EA-TW-AMIS-001 - ethnographic attestation

Amis

Eastern Taiwan - Asia

Play / practical

The Tsou euvuvu — a leaf-shaped wooden slat, pointed at each end, strung on a cord through a hole near one tip — shown as a Taiwan indigenous...
Representative image. The Tsou euvuvu — a leaf-shaped wooden slat, pointed at each end, strung on a cord through a hole near one tip — shown as a Taiwan indigenous representative; the Amis bnbn documented here has no published photograph. Lancini Jen-hao Cheng, 'Native Terminology and Classification of Taiwanese Musical Instruments', Ensayos XIX(28), 2015, Fig. 54 Image source

bnbn English

Source term: Bnbn (bullroarer)

bnbn — Amis name for the bullroarer, apparently onomatopoeic

Etymology. Cheng treats the Amis form as onomatopoeic. (medium confidence)

Among the Amis of eastern Taiwan the bullroarer is called bnbn, a name the ethnomusicologist Lancini Jen-hao Cheng records as apparently onomatopoeic. He documents it as a children's plaything and as a noisemaker swung to scare birds away and help protect the crops in the fields. In Cheng's chart of Amis instruments by traditional use, the bnbn sits among the toys rather than with the kakeng and kiangkiang played in rituals.

The bullroarer is also a previously undocumented instrument and bnbn, is the indigenous name given to it in Amis society, a term that seems to be onomatopoeic.
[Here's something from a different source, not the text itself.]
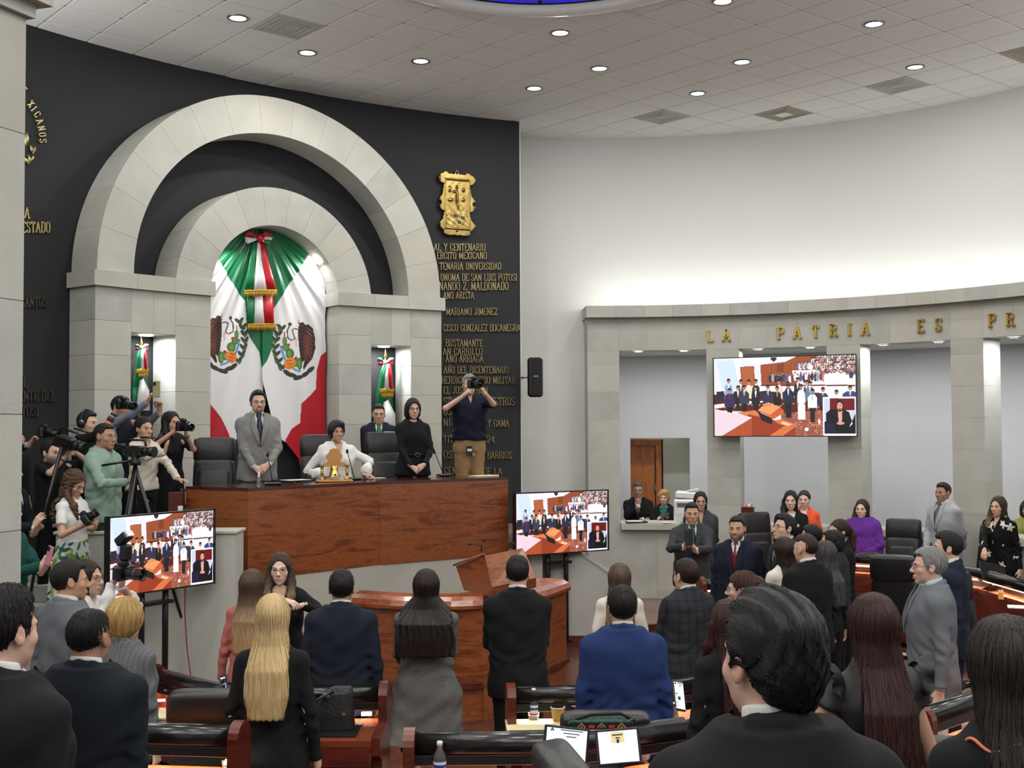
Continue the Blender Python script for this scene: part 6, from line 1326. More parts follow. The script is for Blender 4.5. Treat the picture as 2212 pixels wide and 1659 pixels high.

The bnbn functioned as a toy or to scare birds in order to help protect arable crops.

Cheng, "Native Terminology and Classification of Taiwanese Musical Instruments," Ensayos 19(28), 2015, sec. 1.13
Object
Cheng identifies bnbn as the Amis indigenous name for a bullroarer and says the term appears onomatopoeic.
Function
Children's toy or bird-scarer used to protect arable crops.
Map confidence
medium - Eastern Taiwan Amis regional anchor; Cheng gives a society/language attestation rather than a single village.